The FCA has announced that the First-tier Tribunal (the Tribunal) has upheld a £91,000 fine imposed on Hall and Hanley Limited (H&H).
The fine was initially implemented by the Claims Management Regulator (CMR), the former regulator for claims management companies (CMCs), although the hearing for the Tribunal was conducted by the FCA which has since taken over the functions of the CMR.
H&H, a CMC with its business focused on claims for mis-sold payment protection insurance (PPI), was fined £91,000 for data breaches and the unauthorised copying of client signatures.
The CMR first found that marketing text messages concerning PPI claims had been sent to consumers’ mobile numbers – although H&H had failed to check that affected consumers had consented to receiving such messages – and the firm had in fact breached rules requiring CMCs to obtain third party data in accordance with applicable laws.

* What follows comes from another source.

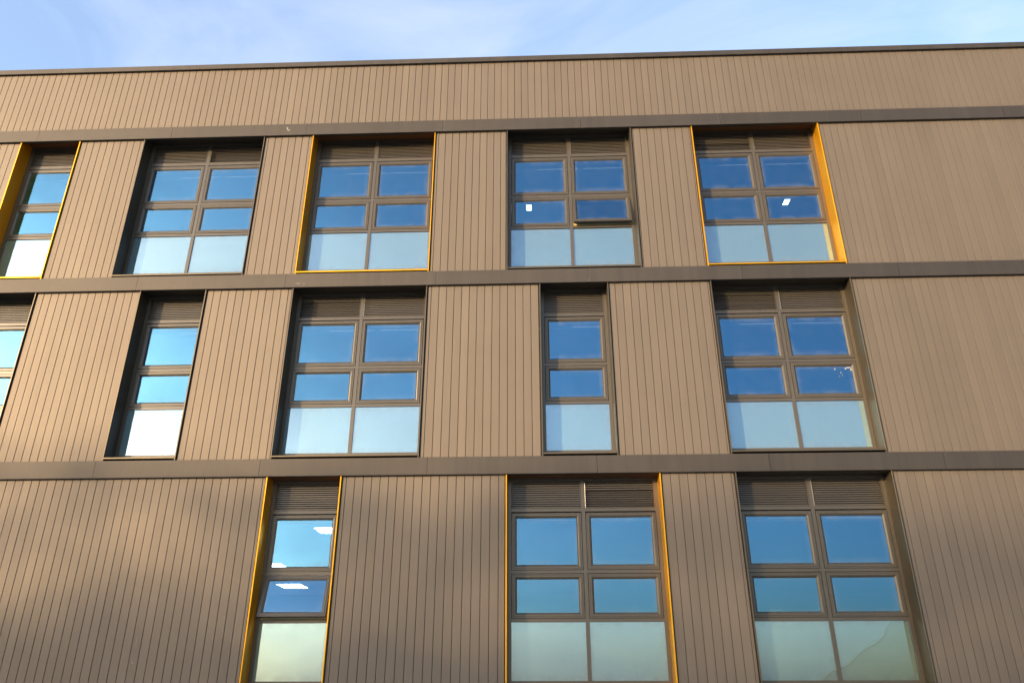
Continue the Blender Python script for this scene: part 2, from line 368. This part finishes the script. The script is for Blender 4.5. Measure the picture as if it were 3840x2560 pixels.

Furthermore, the CMR found there had been unauthorised copying of clients’ signatures – submitted by H&H to financial firms – which the regulator considered a negligent failing to detect and prevent such conduct by one of its employees.
The Tribunal upheld the CMR’s decision in its entirety, concluding that H&H had failed to act with the required degree of competence, and indicated that for copied customer signatures, the underlying matter was ‘so serious that a financial penalty is justified.’
FCA executive director of enforcement and market oversight, Mark Steward, said: “The failure by H&H to take previous advice and warnings from the former claims management regulator and the firm’s repeated use of consumer data and customer signatures without their consent are clear examples of a firm falling short of the standards we expect.
“The decision by the Tribunal to uphold the findings of the CMR is another important message to industry that firms must conduct all business with integrity and due care, skill, and diligence.”